Sunday, September 11, 2011

It's only advertising.

       Advertising is sometimes thought of as a very competitive, dog-eat-dog world where your instinct to survive is put to the test every day. I was always too busy or too worried to know if that was true.

       Occasionally, one-upsmanship would rear its ugly head at a meeting, but I found that those things had a way of taking care of themselves. Usually the person who tried to show off merely showed that he really wasn't that good. The rest of us didn't have to say a thing. There was that misplaced sort of etiquette you find in a classroom, where students are reluctant to critique another's work. Then again, I never really worked in New York.

      An art director who used to work for me here in the Bay Area (we'll call her Myra) decided she wanted to live in Manhattan. She was a wonderful advertising designer with great taste. She also loved to party, making New York a perfect choice. She immediately got a job with a large design firm there, and found herself in an environment where everyone had to take their work home at night --- or their ideas would be stolen.

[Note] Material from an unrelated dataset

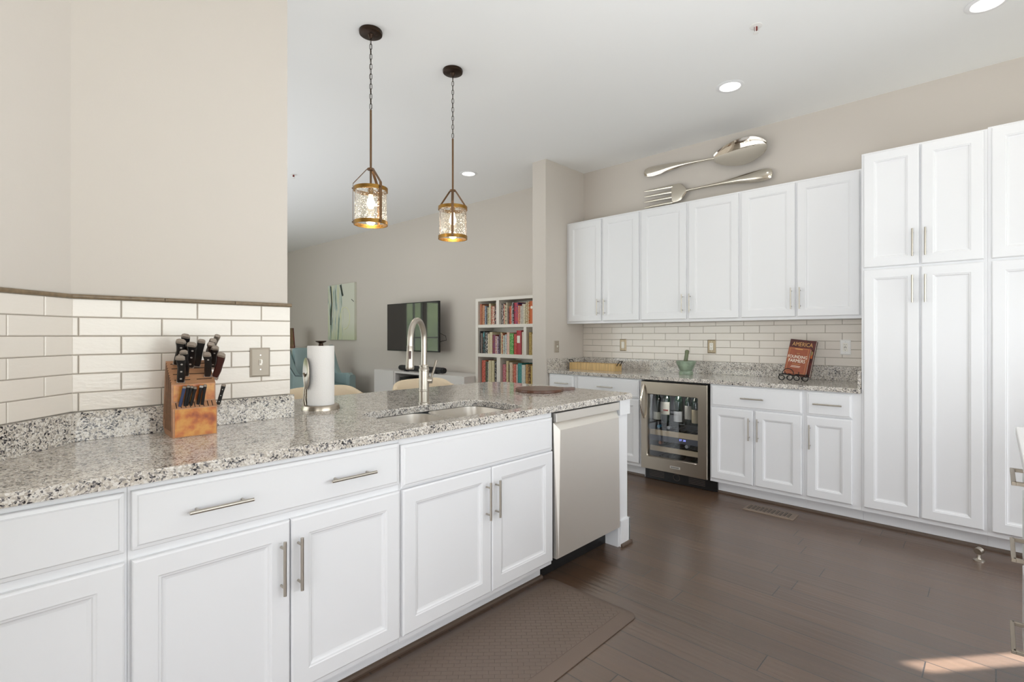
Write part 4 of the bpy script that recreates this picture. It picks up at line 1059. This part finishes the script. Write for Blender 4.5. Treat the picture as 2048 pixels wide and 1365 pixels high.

      Myra hated it. Nobody shared, nobody helped anybody. She did very well there, winning competitions and having her designs chosen by some of the biggest names in industry. But for every winner, of course, there are losers, and who wants to work in a place that creates an environment for bad losers. I love Myra, and was thrilled when she quit there to be in charge of graphic design for a prominent New York fashion house where people had better values.

       Probably the worst situation is when you're in competition with your own boss, and I have been there. It's exhausting. A no-win. There were meetings where everyone was asked which idea was best, and mine or someone else's would be chosen over the boss' . It can be ugly, with your boss explaining to everyone why your idea wasn't as good. A classic father /son conflict. Pure envy, and you have to go to work every day for one of the Seven Deadly Sins.

       In my case, competition took a strange turn one year when the agency c.e.o. was having an affair with a beautiful art director who worked for me. If I killed one of her ads, I'd get a call from the c.e.o.  If I was working on a new campaign with another art director, I'd get a call from the c.e.o. saying his girlfriend had a great idea that could use my help. And call after call from the c.e.o. about how great things would be for the agency if I teamed up with her permanently. When I did work with her, we won awards. With all the pressure to give up my autonomy I realized a man doesn't live by awards alone. One day I simply quit.

      Advertising is competitive, and that's healthy. Some people get sharper, and the work gets better. That's when we're also cooperating, knowing we're only as good as our last commercial.

      When Myra left that New York design firm I quoted Benjamin Disraeli, the British prime minister: "Life is too short to be little."